[Collected material]:
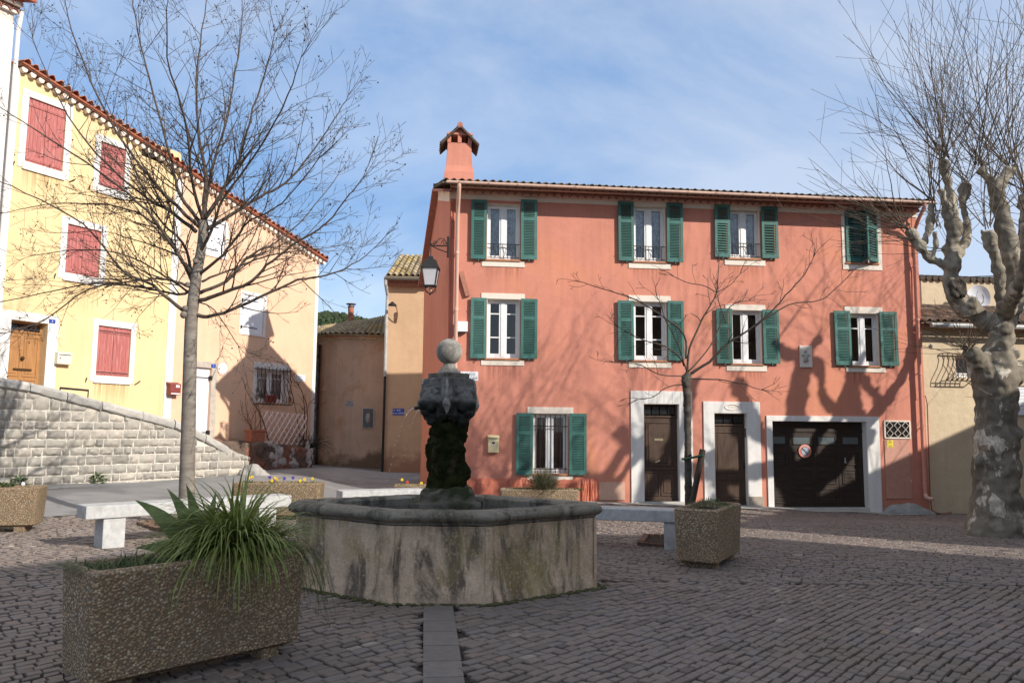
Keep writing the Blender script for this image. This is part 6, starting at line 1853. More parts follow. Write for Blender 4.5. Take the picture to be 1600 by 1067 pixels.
for i in range(90):
    a = rng.uniform(0, 6.28); blade(bd, (rng.uniform(-.14, .14), rng.uniform(-.1, .1), 0), a if i % 2 else rng.uniform(-2.5, -.6), rng.uniform(.2, 1.2), rng.uniform(.25, .6), rng.uniform(.007, .014), rng.uniform(1.6, 3.2), 8, .5, rng.uniform(-2, 2))
G6 = leaf_mat('dry_leaf_straw', (.17, .12, .05), (.36, .28, .14), 10, .7)
by = MB()
for i in range(130):
    a = rng.uniform(0, 6.28); blade(by, (rng.uniform(-.15, .15), rng.uniform(-.12, .12), 0), a, rng.uniform(.6, 1.5), rng.uniform(.3, .6), rng.uniform(.01, .02), rng.uniform(1.0, 2.6), 8, .3, rng.uniform(-.8, .8))
G7 = leaf_mat('young_leaf_green', (.14, .2, .04), (.32, .38, .1), 12, .45)
plant('grass_clump', 'dense arching grassy clump spilling over the big planter', 'plant', c0, [('foliage', b, G2), ('dry_blades', bd, G6), ('young_blades', by, G7)])
b = MB(); c0 = bp(.84, .3, ZS)
for (az, el, L_, w_, dr, rl) in ((R(172), .9, .66, .13, .6, 1.1), (R(182), .5, .46, .1, .8, 1.1), (R(165), 1.25, .58, .11, .6, 1.0), (R(150), 1.4, .56, .11, .5, .9), (R(95), 1.35, .52, .1, .5, .3), (R(60), 1.25, .46, .09, .8, -.5), (R(20), .9, .42, .08, 1.1, -.8),
                                 (R(250), .7, .36, .08, 1.3, .2), (R(300), .8, .36, .07, 1.2, 0), (R(120), .95, .44, .1, .9, .6), (R(40), .6, .38, .07, 1.0, -.6), (R(280), 1.1, .46, .09, .8, .1), (R(225), .9, .36, .09, 1.1, .5)):
    blade(b, (.03 * math.cos(az), .03 * math.sin(az), 0), az, el, L_, w_, dr, 9, .3, .2, .1, rl)
for i in range(60): blade(b, (rng.uniform(-.12, .2), rng.uniform(-.1, .1), 0), rng.uniform(0, 6.28), rng.uniform(.5, 1.4), rng.uniform(.22, .42), rng.uniform(.014, .026), rng.uniform(.8, 2.2), 7, .35)
plant('broadleaf_plant', 'plant with broad pointed leaves leaning out of the big planter', 'plant', c0, [('foliage', b, G1)])
b = MB(); c0 = bp(.93, .3, ZS)
pts = [Vector((0, 0, 0)), Vector((.0, .01, .16)), Vector((.03, .01, .26))]
b.tube(pts, [.006, .005, .004], 5); blade(b, pts[-1], R(50), 1.1, .13, .03, .1, 6, .3)
plant('flower_stalk', 'single dry dark stalk standing above the big planter plants', 'plant', bp(.88, .3, ZS + .08), [('stalk', b, M['twig_dark'])])
b = MB(); c0 = bp(.34, .25, ZS + .02)
for i in range(900):
    x, y = rng.uniform(-.3, .45), rng.uniform(-.17, .2); q = dv * x + nv_ * y; blade(b, (q.x, q.y, rng.uniform(-.01, .03)), rng.uniform(0, 6.28), rng.uniform(0, 1.2), rng.uniform(.04, .11), rng.uniform(.006, .014), rng.uniform(.2, 1.5), 3)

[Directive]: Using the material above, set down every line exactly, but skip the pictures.

[Full response]:
Keep writing the Blender script for this image. This is part 6, starting at line 1853. More parts follow. Write for Blender 4.5. Take the picture to be 1600 by 1067 pixels.
for i in range(90):
    a = rng.uniform(0, 6.28); blade(bd, (rng.uniform(-.14, .14), rng.uniform(-.1, .1), 0), a if i % 2 else rng.uniform(-2.5, -.6), rng.uniform(.2, 1.2), rng.uniform(.25, .6), rng.uniform(.007, .014), rng.uniform(1.6, 3.2), 8, .5, rng.uniform(-2, 2))
G6 = leaf_mat('dry_leaf_straw', (.17, .12, .05), (.36, .28, .14), 10, .7)
by = MB()
for i in range(130):
    a = rng.uniform(0, 6.28); blade(by, (rng.uniform(-.15, .15), rng.uniform(-.12, .12), 0), a, rng.uniform(.6, 1.5), rng.uniform(.3, .6), rng.uniform(.01, .02), rng.uniform(1.0, 2.6), 8, .3, rng.uniform(-.8, .8))
G7 = leaf_mat('young_leaf_green', (.14, .2, .04), (.32, .38, .1), 12, .45)
plant('grass_clump', 'dense arching grassy clump spilling over the big planter', 'plant', c0, [('foliage', b, G2), ('dry_blades', bd, G6), ('young_blades', by, G7)])
b = MB(); c0 = bp(.84, .3, ZS)
for (az, el, L_, w_, dr, rl) in ((R(172), .9, .66, .13, .6, 1.1), (R(182), .5, .46, .1, .8, 1.1), (R(165), 1.25, .58, .11, .6, 1.0), (R(150), 1.4, .56, .11, .5, .9), (R(95), 1.35, .52, .1, .5, .3), (R(60), 1.25, .46, .09, .8, -.5), (R(20), .9, .42, .08, 1.1, -.8),
                                 (R(250), .7, .36, .08, 1.3, .2), (R(300), .8, .36, .07, 1.2, 0), (R(120), .95, .44, .1, .9, .6), (R(40), .6, .38, .07, 1.0, -.6), (R(280), 1.1, .46, .09, .8, .1), (R(225), .9, .36, .09, 1.1, .5)):
    blade(b, (.03 * math.cos(az), .03 * math.sin(az), 0), az, el, L_, w_, dr, 9, .3, .2, .1, rl)
for i in range(60): blade(b, (rng.uniform(-.12, .2), rng.uniform(-.1, .1), 0), rng.uniform(0, 6.28), rng.uniform(.5, 1.4), rng.uniform(.22, .42), rng.uniform(.014, .026), rng.uniform(.8, 2.2), 7, .35)
plant('broadleaf_plant', 'plant with broad pointed leaves leaning out of the big planter', 'plant', c0, [('foliage', b, G1)])
b = MB(); c0 = bp(.93, .3, ZS)
pts = [Vector((0, 0, 0)), Vector((.0, .01, .16)), Vector((.03, .01, .26))]
b.tube(pts, [.006, .005, .004], 5); blade(b, pts[-1], R(50), 1.1, .13, .03, .1, 6, .3)
plant('flower_stalk', 'single dry dark stalk standing above the big planter plants', 'plant', bp(.88, .3, ZS + .08), [('stalk', b, M['twig_dark'])])
b = MB(); c0 = bp(.34, .25, ZS + .02)
for i in range(900):
    x, y = rng.uniform(-.3, .45), rng.uniform(-.17, .2); q = dv * x + nv_ * y; blade(b, (q.x, q.y, rng.uniform(-.01, .03)), rng.uniform(0, 6.28), rng.uniform(0, 1.2), rng.uniform(.04, .11), rng.uniform(.006, .014), rng.uniform(.2, 1.5), 3)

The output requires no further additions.